● SET PROBLEM
Lift every line from the entries that includes the word "script".
-- begin DATASET ENTRIES --
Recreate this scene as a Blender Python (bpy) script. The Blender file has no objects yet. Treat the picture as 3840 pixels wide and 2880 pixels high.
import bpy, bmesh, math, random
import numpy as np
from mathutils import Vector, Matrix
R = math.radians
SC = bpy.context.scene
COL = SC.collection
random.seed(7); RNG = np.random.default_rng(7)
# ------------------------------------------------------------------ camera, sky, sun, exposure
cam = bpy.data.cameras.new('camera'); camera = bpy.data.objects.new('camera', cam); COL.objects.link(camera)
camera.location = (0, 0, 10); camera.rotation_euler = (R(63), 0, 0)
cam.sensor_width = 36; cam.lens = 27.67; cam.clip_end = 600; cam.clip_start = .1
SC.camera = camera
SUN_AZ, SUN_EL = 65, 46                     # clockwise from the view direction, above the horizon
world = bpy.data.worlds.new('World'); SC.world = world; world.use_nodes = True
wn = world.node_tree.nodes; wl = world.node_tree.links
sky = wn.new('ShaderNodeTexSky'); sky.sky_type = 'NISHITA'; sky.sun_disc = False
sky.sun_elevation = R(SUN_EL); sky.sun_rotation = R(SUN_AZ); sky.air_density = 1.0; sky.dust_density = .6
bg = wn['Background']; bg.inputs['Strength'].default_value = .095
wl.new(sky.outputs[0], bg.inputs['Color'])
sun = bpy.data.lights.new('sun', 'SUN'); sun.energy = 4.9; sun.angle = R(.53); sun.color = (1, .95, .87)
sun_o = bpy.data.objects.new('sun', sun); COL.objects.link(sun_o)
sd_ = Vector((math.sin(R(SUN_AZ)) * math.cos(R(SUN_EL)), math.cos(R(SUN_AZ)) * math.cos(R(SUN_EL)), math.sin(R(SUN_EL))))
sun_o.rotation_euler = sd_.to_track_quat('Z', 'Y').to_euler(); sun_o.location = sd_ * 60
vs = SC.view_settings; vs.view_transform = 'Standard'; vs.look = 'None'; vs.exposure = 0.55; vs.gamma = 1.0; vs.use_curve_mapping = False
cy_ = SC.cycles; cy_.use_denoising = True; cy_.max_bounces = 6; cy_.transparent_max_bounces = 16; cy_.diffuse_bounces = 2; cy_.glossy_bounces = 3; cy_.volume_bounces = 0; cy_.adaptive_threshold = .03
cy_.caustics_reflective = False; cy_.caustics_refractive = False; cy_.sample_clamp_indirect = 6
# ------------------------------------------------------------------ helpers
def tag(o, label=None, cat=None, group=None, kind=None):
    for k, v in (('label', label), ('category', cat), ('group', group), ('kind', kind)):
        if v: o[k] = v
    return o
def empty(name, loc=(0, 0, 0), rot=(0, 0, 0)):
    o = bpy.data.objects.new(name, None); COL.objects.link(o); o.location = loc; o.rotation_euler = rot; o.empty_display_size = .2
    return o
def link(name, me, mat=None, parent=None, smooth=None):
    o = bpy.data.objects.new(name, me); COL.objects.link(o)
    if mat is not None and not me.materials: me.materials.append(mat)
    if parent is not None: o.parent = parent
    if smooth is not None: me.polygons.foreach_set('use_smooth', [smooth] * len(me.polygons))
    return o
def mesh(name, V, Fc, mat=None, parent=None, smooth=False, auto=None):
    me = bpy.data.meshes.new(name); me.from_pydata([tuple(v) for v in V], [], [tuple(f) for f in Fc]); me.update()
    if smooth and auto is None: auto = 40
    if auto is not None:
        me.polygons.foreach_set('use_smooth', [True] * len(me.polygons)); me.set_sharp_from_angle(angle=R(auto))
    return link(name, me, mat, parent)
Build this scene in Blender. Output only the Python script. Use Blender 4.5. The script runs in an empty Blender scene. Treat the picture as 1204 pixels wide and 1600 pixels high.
-- end DATASET ENTRIES --
● WRITTEN RESPONSE
Recreate this scene as a Blender Python (bpy) script. The Blender file has no objects yet. Treat the picture as 3840 pixels wide and 2880 pixels high.
Build this scene in Blender. Output only the Python script. Use Blender 4.5. The script runs in an empty Blender scene. Treat the picture as 1204 pixels wide and 1600 pixels high.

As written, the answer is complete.